> _DIRECTION_: From the line containing "BRASS, t, bevel=0.008)" down to the last line of the material, return those lines verbatim and only those.

* * * * * * *

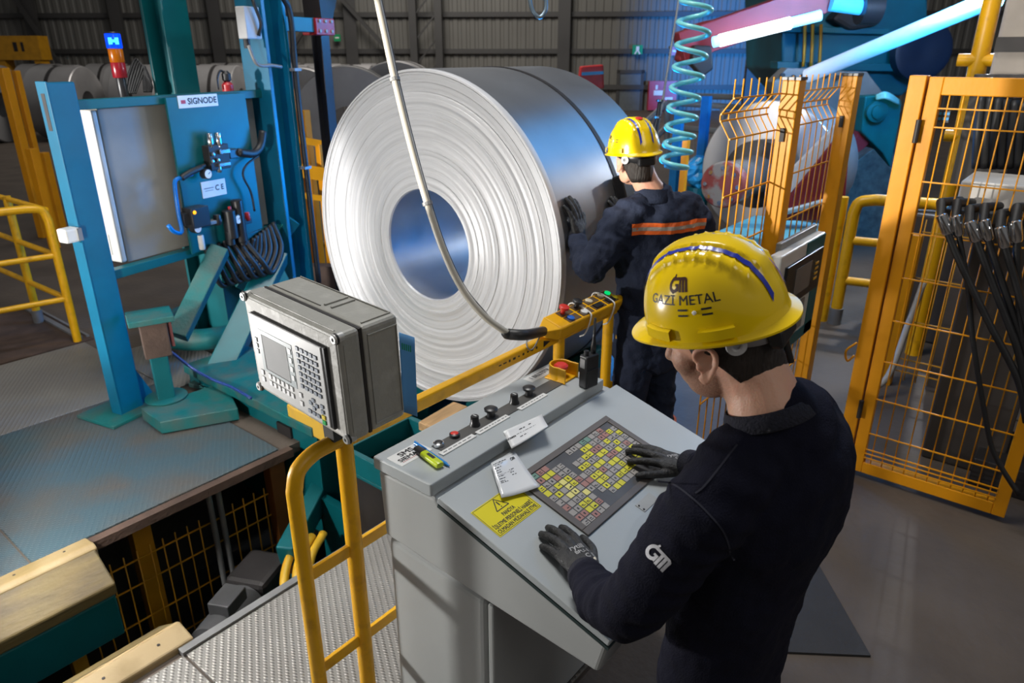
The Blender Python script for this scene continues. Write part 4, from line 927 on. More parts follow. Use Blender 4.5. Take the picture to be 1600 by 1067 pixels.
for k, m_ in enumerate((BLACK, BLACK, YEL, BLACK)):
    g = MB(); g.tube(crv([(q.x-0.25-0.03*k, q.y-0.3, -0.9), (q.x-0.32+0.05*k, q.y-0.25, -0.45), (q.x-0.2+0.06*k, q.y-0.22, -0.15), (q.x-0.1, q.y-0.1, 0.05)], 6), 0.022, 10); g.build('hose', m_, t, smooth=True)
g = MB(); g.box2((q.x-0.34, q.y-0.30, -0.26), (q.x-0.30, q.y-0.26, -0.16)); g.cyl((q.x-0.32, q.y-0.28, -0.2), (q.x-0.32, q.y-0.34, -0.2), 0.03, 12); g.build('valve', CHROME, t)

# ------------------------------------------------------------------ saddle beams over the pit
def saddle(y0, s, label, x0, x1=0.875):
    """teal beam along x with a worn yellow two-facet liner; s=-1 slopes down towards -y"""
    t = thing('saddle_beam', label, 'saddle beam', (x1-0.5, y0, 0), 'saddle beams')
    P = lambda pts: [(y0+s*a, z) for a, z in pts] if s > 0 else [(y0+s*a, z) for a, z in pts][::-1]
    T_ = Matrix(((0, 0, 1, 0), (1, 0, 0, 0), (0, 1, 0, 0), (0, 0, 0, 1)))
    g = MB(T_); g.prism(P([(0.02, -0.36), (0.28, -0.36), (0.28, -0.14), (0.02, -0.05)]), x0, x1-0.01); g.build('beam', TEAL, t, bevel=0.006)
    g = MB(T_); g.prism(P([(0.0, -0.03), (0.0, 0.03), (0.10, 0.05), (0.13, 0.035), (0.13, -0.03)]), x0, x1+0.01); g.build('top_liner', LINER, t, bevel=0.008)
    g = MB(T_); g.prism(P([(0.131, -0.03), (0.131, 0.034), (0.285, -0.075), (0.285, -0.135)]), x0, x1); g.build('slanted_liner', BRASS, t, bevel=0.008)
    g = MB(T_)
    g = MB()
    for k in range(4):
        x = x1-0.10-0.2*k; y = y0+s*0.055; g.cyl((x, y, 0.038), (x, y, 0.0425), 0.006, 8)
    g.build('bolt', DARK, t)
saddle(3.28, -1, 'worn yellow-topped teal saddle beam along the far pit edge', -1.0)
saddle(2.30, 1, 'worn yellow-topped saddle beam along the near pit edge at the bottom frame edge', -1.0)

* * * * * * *

> _FULL OUTPUT_:
    g = MB(T_); g.prism(P([(0.131, -0.03), (0.131, 0.034), (0.285, -0.075), (0.285, -0.135)]), x0, x1); g.build('slanted_liner', BRASS, t, bevel=0.008)
    g = MB(T_)
    g = MB()
    for k in range(4):
        x = x1-0.10-0.2*k; y = y0+s*0.055; g.cyl((x, y, 0.038), (x, y, 0.0425), 0.006, 8)
    g.build('bolt', DARK, t)
saddle(3.28, -1, 'worn yellow-topped teal saddle beam along the far pit edge', -1.0)
saddle(2.30, 1, 'worn yellow-topped saddle beam along the near pit edge at the bottom frame edge', -1.0)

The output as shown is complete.